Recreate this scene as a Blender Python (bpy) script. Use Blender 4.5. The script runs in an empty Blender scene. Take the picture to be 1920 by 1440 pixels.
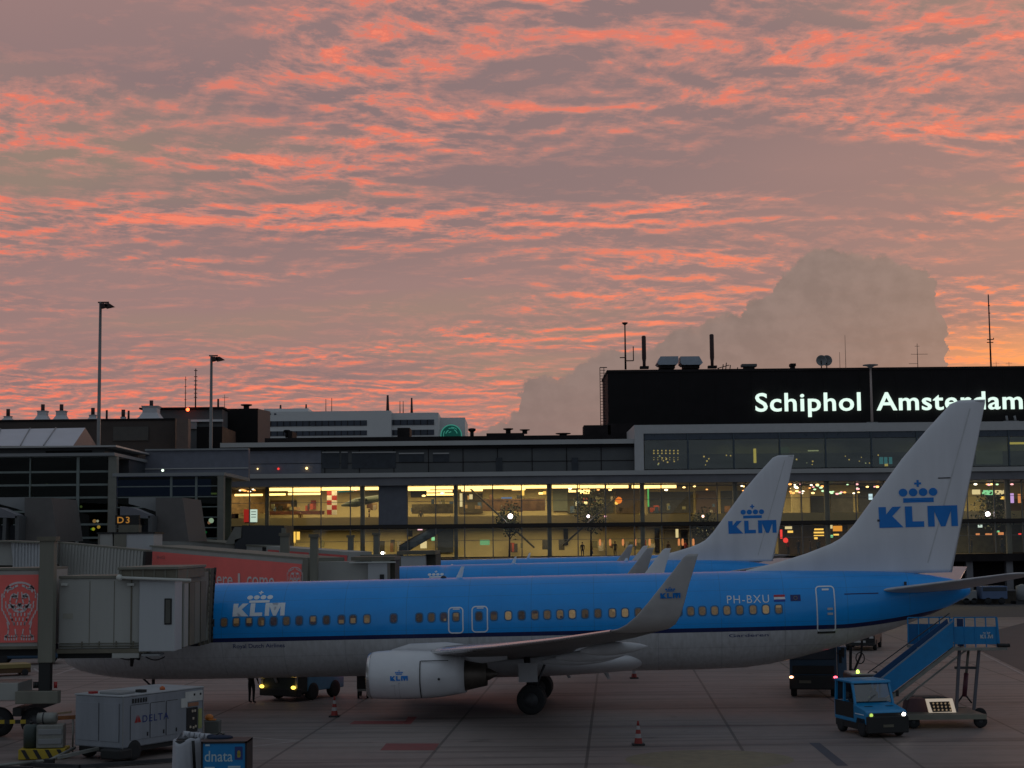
import bpy, bmesh, math, random
from mathutils import Vector, Matrix, Euler
sc = bpy.context.scene
C = sc.collection
PI = math.pi
R = math.radians
random.seed(7)

# ---------------------------------------------------------------- camera
F = 3080.0
CZ = 6.8
PITCH = math.atan(295 / F)
ROLL = 0.010
CAMM = (Matrix.Rotation(PI / 2 + PITCH, 3, 'X') @ Matrix.Rotation(-ROLL, 3, 'Z'))
cam_d = bpy.data.cameras.new('camera')
cam_d.sensor_width = 36
cam_d.lens = 36 * F / 1920
cam_d.clip_end = 6000
cam_d.clip_start = 0.5
cam = bpy.data.objects.new('camera', cam_d)
C.objects.link(cam)
cam.matrix_world = Matrix.Translation((0, 0, CZ)) @ CAMM.to_4x4()
sc.camera = cam

def ray(px, py):
    return CAMM @ Vector(((px - 960) / F, -(py - 720) / F, -1))
def at(px, py, Y):
    d = ray(px, py)
    return Vector((d.x / d.y * Y, Y, CZ + d.z / d.y * Y))
def gnd(px, py, z=0.0):
    d = ray(px, py)
    t = (z - CZ) / d.z
    return Vector((d.x * t, d.y * t, z))

# ---------------------------------------------------------------- nodes
def N(nt, kind, **kw):
    n = nt.nodes.new(kind)
    for k, v in kw.items():
        if k.startswith('i_'):
            n.inputs[int(k[2:])].default_value = v
        else:
            setattr(n, k, v)
    return n
class G:
    """tiny node graph writer"""
    def __init__(s, nt):
        s.nt = nt
    def m(s, op, a, b=None, c=None, clamp=False):
        n = s.nt.nodes.new('ShaderNodeMath'); n.operation = op; n.use_clamp = clamp
        for i, v in enumerate((a, b, c)):
            if v is None: continue
            if hasattr(v, 'type'): s.nt.links.new(v, n.inputs[i])
            else: n.inputs[i].default_value = v
        return n.outputs[0]
    def mix(s, f, a, b):
        n = s.nt.nodes.new('ShaderNodeMix'); n.data_type = 'RGBA'
        for i, v in ((0, f), (6, a), (7, b)):
            if hasattr(v, 'type'): s.nt.links.new(v, n.inputs[i])
            elif i == 0: n.inputs[0].default_value = v
            else: n.inputs[i].default_value = (*v[:3], 1)
        return n.outputs[2]
    def noise(s, vec, scale, detail=4, rough=.5, dist=0, dim='3D'):
        n = s.nt.nodes.new('ShaderNodeTexNoise'); n.noise_dimensions = dim
        n.inputs['Scale'].default_value = scale; n.inputs['Detail'].default_value = detail
        n.inputs['Roughness'].default_value = rough; n.inputs['Distortion'].default_value = dist
        if vec is not None: s.nt.links.new(vec, n.inputs['Vector'])
        return n.outputs['Fac']
    def ramp(s, f, stops, interp='LINEAR'):
        n = s.nt.nodes.new('ShaderNodeValToRGB'); cr = n.color_ramp; cr.interpolation = interp
        while len(cr.elements) < len(stops): cr.elements.new(.5)
        for e, (p, c) in zip(cr.elements, stops):
            e.position = p; e.color = (*c, 1) if len(c) == 3 else c
        s.nt.links.new(f, n.inputs[0]); return n.outputs[0]
    def mr(s, v, a, b, c=0., d=1., sm=False):
        n = s.nt.nodes.new('ShaderNodeMapRange'); n.clamp = True
        if sm: n.interpolation_type = 'SMOOTHSTEP'
        s.nt.links.new(v, n.inputs[0])
        for i, x in zip((1, 2, 3, 4), (a, b, c, d)): n.inputs[i].default_value = x
        return n.outputs[0]
    def vec(s, x, y, z=0.):
        n = s.nt.nodes.new('ShaderNodeCombineXYZ')
        for i, v in enumerate((x, y, z)):
            if hasattr(v, 'type'): s.nt.links.new(v, n.inputs[i])
            else: n.inputs[i].default_value = v
        return n.outputs[0]
    def sep(s, v):
        n = s.nt.nodes.new('ShaderNodeSeparateXYZ'); s.nt.links.new(v, n.inputs[0]); return n.outputs
    def map(s, v, loc=(0, 0, 0), rot=(0, 0, 0), scale=(1, 1, 1)):
        n = s.nt.nodes.new('ShaderNodeMapping'); s.nt.links.new(v, n.inputs[0])
        n.inputs[1].default_value = loc; n.inputs[2].default_value = rot; n.inputs[3].default_value = scale
        return n.outputs[0]

MATS = {}
def mat(name, col, rough=.6, metal=0., var=.12, scale=1.5, bump=0., emit=None, estr=0., streak=False, coat=0., spec=None):
    if name in MATS: return MATS[name]
    m = bpy.data.materials.new(name); m.use_nodes = True; nt = m.node_tree
    b = nt.nodes['Principled BSDF']; g = G(nt)
    tc = nt.nodes.new('ShaderNodeTexCoord').outputs['Object']
    v = g.map(tc, scale=(1, 1, .12)) if streak else tc
    n = g.noise(v, scale, 5, .6)
    a = tuple(max(0, c * (1 - var)) for c in col); bb = tuple(min(1, c * (1 + var)) for c in col)
    f = g.mr(n, .3, .7)
    nt.links.new(g.mix(f, a, bb), b.inputs['Base Color'])
    b.inputs['Roughness'].default_value = rough
    nt.links.new(g.mr(n, .2, .8, max(0, rough - .08), min(1, rough + .08)), b.inputs['Roughness'])
    b.inputs['Metallic'].default_value = metal
    if coat: b.inputs['Coat Weight'].default_value = coat; b.inputs['Coat Roughness'].default_value = .15
    if spec is not None: b.inputs['Specular IOR Level'].default_value = spec
    if emit:
        b.inputs['Emission Color'].default_value = (*emit, 1); b.inputs['Emission Strength'].default_value = estr
    if bump:
        bn = nt.nodes.new('ShaderNodeBump'); bn.inputs['Strength'].default_value = bump; bn.inputs['Distance'].default_value = .02
        nt.links.new(g.noise(tc, scale * 8, 3), bn.inputs['Height']); nt.links.new(bn.outputs[0], b.inputs['Normal'])
    MATS[name] = m; return m
def glass(name, tint=(.7, .75, .8), refl=.12, alpha=.9, rough=.02):
    """pane: mostly see-through, partly mirror, partly tinted"""
    if name in MATS: return MATS[name]
    m = bpy.data.materials.new(name); m.use_nodes = True; nt = m.node_tree; nt.nodes.clear()
    o = nt.nodes.new('ShaderNodeOutputMaterial')
    t = N(nt, 'ShaderNodeBsdfTransparent'); t.inputs[0].default_value = (*tint, 1)
    gl = N(nt, 'ShaderNodeBsdfGlossy'); gl.inputs['Roughness'].default_value = rough; gl.inputs[0].default_value = (.9, .9, .9, 1)
    mx = nt.nodes.new('ShaderNodeMixShader'); mx.inputs[0].default_value = refl
    nt.links.new(t.outputs[0], mx.inputs[1]); nt.links.new(gl.outputs[0], mx.inputs[2])
    nt.links.new(mx.outputs[0], o.inputs[0]); MATS[name] = m; return m
def emis(name, col, s):
    if name in MATS: return MATS[name]
    m = bpy.data.materials.new(name); m.use_nodes = True; nt = m.node_tree; nt.nodes.clear()
    o = nt.nodes.new('ShaderNodeOutputMaterial'); e = nt.nodes.new('ShaderNodeEmission')
    e.inputs[0].default_value = (*col, 1); e.inputs[1].default_value = s
    nt.links.new(e.outputs[0], o.inputs[0]); MATS[name] = m; return m

# ---------------------------------------------------------------- objects
def tag(o, label=None, cat=None, group=None, kind=None):
    if label: o['label'] = label
    if cat: o['category'] = cat
    if group: o['group'] = group
    if kind: o['kind'] = kind
    return o
def thing(name, loc, label, cat, rz=0., group=None, ry=0.):
    o = bpy.data.objects.new(name, None); C.objects.link(o)
    o.location = loc; o.rotation_euler = (0, ry, rz); o.empty_display_size = .3
    return tag(o, label, cat, group)
def rootmat(o):
    m = Matrix.Translation(o.location) @ o.rotation_euler.to_matrix().to_4x4()
    if o.parent: m = rootmat(o.parent) @ m
    return m
def copy_tree(o, parent=None):
    c = o.copy(); C.objects.link(c)
    if parent is not None: c.parent = parent
    for ch in list(o.children): copy_tree(ch, c)
    return c

class MB:
    def __init__(s): s.b = bmesh.new()
    def quad(s, pts):
        vs = [s.b.verts.new(p) for p in pts]; s.b.faces.new(vs); return s
    def box(s, c, d, rz=0., bev=0., M=None):
        """centre, full sizes"""
        t = bmesh.new(); bmesh.ops.create_cube(t, size=1)
        for v in t.verts: v.co = Vector((v.co.x * d[0], v.co.y * d[1], v.co.z * d[2]))
        if bev > 0: bmesh.ops.bevel(t, geom=t.edges[:], offset=bev, segments=2, affect='EDGES', profile=.5)
        X = Matrix.Translation(c) @ (M.to_4x4() if M is not None else Matrix.Rotation(rz, 4, 'Z'))
        for v in t.verts: v.co = X @ v.co
        s.join(t); return s
    def bx(s, x0, x1, y0, y1, z0, z1, bev=0.):
        return s.box(((x0 + x1) / 2, (y0 + y1) / 2, (z0 + z1) / 2), (abs(x1 - x0), abs(y1 - y0), abs(z1 - z0)), bev=bev)
    def join(s, t):
        mp = {}
        for v in t.verts: mp[v] = s.b.verts.new(v.co)
        for f in t.faces:
            try:
                nf = s.b.faces.new([mp[v] for v in f.verts]); nf.smooth = f.smooth; nf.material_index = f.material_index
            except ValueError: pass
        t.free(); return s
    def tube(s, p0, p1, r0, r1=None, n=12, caps=True, smooth=True):
        p0 = Vector(p0); p1 = Vector(p1); r1 = r0 if r1 is None else r1
        d = (p1 - p0).normalized(); a = d.orthogonal().normalized(); bb = d.cross(a)
        A = []; B = []
        for i in range(n):
            t = 2 * PI * i / n; o = a * math.cos(t) + bb * math.sin(t)
            A.append(s.b.verts.new(p0 + o * r0)); B.append(s.b.verts.new(p1 + o * r1))
        for i in range(n):
            f = s.b.faces.new((A[i], A[(i + 1) % n], B[(i + 1) % n], B[i])); f.smooth = smooth
        if caps:
            s.b.faces.new(A[::-1]); s.b.faces.new(B)
        return s
    def path(s, pts, r, n=8, closed=False):
        for a, b_ in zip(pts[:-1], pts[1:]): s.tube(a, b_, r, r, n)
        return s
    def bar(s, p0, p1, w, h=None):
        """square bar between points"""
        p0 = Vector(p0); p1 = Vector(p1); h = h or w
        d = p1 - p0; L = d.length; z = d.normalized()
        up = Vector((0, 0, 1)) if abs(z.z) < .95 else Vector((0, 1, 0))
        x = up.cross(z).normalized(); y = z.cross(x)
        M = Matrix((x, y, z)).transposed()
        return s.box((p0 + p1) / 2, (w, h, L), M=M)
    def loft(s, rings, caps=True, closed=True, smooth=True):
        vr = [[s.b.verts.new(p) for p in r] for r in rings]
        n = len(rings[0])
        for a, b_ in zip(vr[:-1], vr[1:]):
            for i in range(n if closed else n - 1):
                j = (i + 1) % n
                try:
                    f = s.b.faces.new((a[i], a[j], b_[j], b_[i])); f.smooth = smooth
                except ValueError: pass
        if caps:
            for r in (vr[0][::-1], vr[-1]):
                try: s.b.faces.new(r)
                except ValueError: pass
        return s
    def lathe(s, prof, c=(0, 0, 0), axis='z', n=24, smooth=True, caps=True):
        rings = []
        for r, h in prof:
            ring = []
            for i in range(n):
                t = 2 * PI * i / n
                if axis == 'z': p = (c[0] + r * math.cos(t), c[1] + r * math.sin(t), c[2] + h)
                elif axis == 'x': p = (c[0] + h, c[1] + r * math.cos(t), c[2] + r * math.sin(t))
                else: p = (c[0] + r * math.sin(t), c[1] + h, c[2] + r * math.cos(t))
                ring.append(p)
            rings.append(ring)
        return s.loft(rings, caps, True, smooth)
    def prism(s, poly, a0, a1, axis='y', smooth=False):
        """poly in the two other axes, extruded along axis a0..a1"""
        def P(u, v, w):
            return {'y': (u, w, v), 'x': (w, u, v), 'z': (u, v, w)}[axis]
        A = [s.b.verts.new(P(u, v, a0)) for u, v in poly]; B = [s.b.verts.new(P(u, v, a1)) for u, v in poly]
        n = len(poly)
        for i in range(n):
            f = s.b.faces.new((A[i], A[(i + 1) % n], B[(i + 1) % n], B[i])); f.smooth = smooth
        s.b.faces.new(A[::-1]); s.b.faces.new(B); return s
    def ball(s, c, r, n=12, sc_=(1, 1, 1)):
        t = bmesh.new(); bmesh.ops.create_uvsphere(t, u_segments=n, v_segments=max(6, n // 2), radius=r)
        for v in t.verts: v.co = Vector(c) + Vector((v.co.x * sc_[0], v.co.y * sc_[1], v.co.z * sc_[2]))
        for f in t.faces: f.smooth = True
        return s.join(t)
    def xf(s, M):
        for v in s.b.verts: v.co = M @ v.co
        return s
    def build(s, name, m, parent=None, world=False, bevel=0., keepn=False):
        if world and parent is not None:
            Mi = rootmat(parent).inverted()
            for v in s.b.verts: v.co = Mi @ v.co
        if not keepn: bmesh.ops.recalc_face_normals(s.b, faces=s.b.faces[:])
        me = bpy.data.meshes.new(name); s.b.to_mesh(me); s.b.free()
        if isinstance(m, (list, tuple)):
            for q in m: me.materials.append(q)
        else: me.materials.append(m)
        o = bpy.data.objects.new(name, me); C.objects.link(o)
        if parent is not None: o.parent = parent
        if bevel > 0:
            md = o.modifiers.new('b', 'BEVEL'); md.width = bevel; md.segments = 2; md.limit_method = 'ANGLE'; md.angle_limit = R(40)
        return o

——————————

The request – Give again exactly the lines running from the beginning of the material above through the line that contains "return Vector((d.x * t, d.y * t, z))", and leave out every picture.

Exercise result –
Recreate this scene as a Blender Python (bpy) script. Use Blender 4.5. The script runs in an empty Blender scene. Take the picture to be 1920 by 1440 pixels.
import bpy, bmesh, math, random
from mathutils import Vector, Matrix, Euler
sc = bpy.context.scene
C = sc.collection
PI = math.pi
R = math.radians
random.seed(7)

# ---------------------------------------------------------------- camera
F = 3080.0
CZ = 6.8
PITCH = math.atan(295 / F)
ROLL = 0.010
CAMM = (Matrix.Rotation(PI / 2 + PITCH, 3, 'X') @ Matrix.Rotation(-ROLL, 3, 'Z'))
cam_d = bpy.data.cameras.new('camera')
cam_d.sensor_width = 36
cam_d.lens = 36 * F / 1920
cam_d.clip_end = 6000
cam_d.clip_start = 0.5
cam = bpy.data.objects.new('camera', cam_d)
C.objects.link(cam)
cam.matrix_world = Matrix.Translation((0, 0, CZ)) @ CAMM.to_4x4()
sc.camera = cam

def ray(px, py):
    return CAMM @ Vector(((px - 960) / F, -(py - 720) / F, -1))
def at(px, py, Y):
    d = ray(px, py)
    return Vector((d.x / d.y * Y, Y, CZ + d.z / d.y * Y))
def gnd(px, py, z=0.0):
    d = ray(px, py)
    t = (z - CZ) / d.z
    return Vector((d.x * t, d.y * t, z))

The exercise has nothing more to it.